*Work required*.
Give the data again exactly, from its opening line through the line in which "glyphs('wall_lettering', 'column of dark characters" appears.

*Given information*.
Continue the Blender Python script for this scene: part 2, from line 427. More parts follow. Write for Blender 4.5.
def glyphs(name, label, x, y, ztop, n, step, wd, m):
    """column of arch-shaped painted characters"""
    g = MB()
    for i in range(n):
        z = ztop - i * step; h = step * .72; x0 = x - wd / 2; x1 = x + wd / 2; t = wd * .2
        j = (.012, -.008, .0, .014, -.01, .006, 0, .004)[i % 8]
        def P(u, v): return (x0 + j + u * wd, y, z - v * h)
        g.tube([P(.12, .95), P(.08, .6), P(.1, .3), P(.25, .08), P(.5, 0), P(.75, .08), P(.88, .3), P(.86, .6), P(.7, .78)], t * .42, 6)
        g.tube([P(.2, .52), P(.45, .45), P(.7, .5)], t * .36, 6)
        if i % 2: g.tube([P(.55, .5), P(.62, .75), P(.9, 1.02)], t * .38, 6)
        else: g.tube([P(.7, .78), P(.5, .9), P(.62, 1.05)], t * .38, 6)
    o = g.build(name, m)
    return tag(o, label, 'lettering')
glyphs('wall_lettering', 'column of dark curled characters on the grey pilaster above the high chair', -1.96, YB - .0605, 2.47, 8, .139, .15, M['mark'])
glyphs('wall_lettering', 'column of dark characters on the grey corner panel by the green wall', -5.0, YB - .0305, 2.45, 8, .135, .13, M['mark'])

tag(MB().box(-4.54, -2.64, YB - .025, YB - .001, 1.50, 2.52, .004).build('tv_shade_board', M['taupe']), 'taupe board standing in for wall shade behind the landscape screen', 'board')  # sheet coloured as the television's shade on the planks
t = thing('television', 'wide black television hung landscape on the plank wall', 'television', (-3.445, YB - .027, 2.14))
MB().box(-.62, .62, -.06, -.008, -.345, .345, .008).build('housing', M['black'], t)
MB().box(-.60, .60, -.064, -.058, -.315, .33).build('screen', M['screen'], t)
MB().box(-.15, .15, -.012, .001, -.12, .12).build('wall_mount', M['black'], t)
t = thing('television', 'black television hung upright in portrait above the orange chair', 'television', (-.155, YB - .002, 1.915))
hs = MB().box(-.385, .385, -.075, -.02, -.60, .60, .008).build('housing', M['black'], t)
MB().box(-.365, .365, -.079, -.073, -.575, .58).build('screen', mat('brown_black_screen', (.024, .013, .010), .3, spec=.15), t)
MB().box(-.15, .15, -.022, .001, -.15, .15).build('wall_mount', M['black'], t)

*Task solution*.
Continue the Blender Python script for this scene: part 2, from line 427. More parts follow. Write for Blender 4.5.
def glyphs(name, label, x, y, ztop, n, step, wd, m):
    """column of arch-shaped painted characters"""
    g = MB()
    for i in range(n):
        z = ztop - i * step; h = step * .72; x0 = x - wd / 2; x1 = x + wd / 2; t = wd * .2
        j = (.012, -.008, .0, .014, -.01, .006, 0, .004)[i % 8]
        def P(u, v): return (x0 + j + u * wd, y, z - v * h)
        g.tube([P(.12, .95), P(.08, .6), P(.1, .3), P(.25, .08), P(.5, 0), P(.75, .08), P(.88, .3), P(.86, .6), P(.7, .78)], t * .42, 6)
        g.tube([P(.2, .52), P(.45, .45), P(.7, .5)], t * .36, 6)
        if i % 2: g.tube([P(.55, .5), P(.62, .75), P(.9, 1.02)], t * .38, 6)
        else: g.tube([P(.7, .78), P(.5, .9), P(.62, 1.05)], t * .38, 6)
    o = g.build(name, m)
    return tag(o, label, 'lettering')
glyphs('wall_lettering', 'column of dark curled characters on the grey pilaster above the high chair', -1.96, YB - .0605, 2.47, 8, .139, .15, M['mark'])
glyphs('wall_lettering', 'column of dark characters on the grey corner panel by the green wall', -5.0, YB - .0305, 2.45, 8, .135, .13, M['mark'])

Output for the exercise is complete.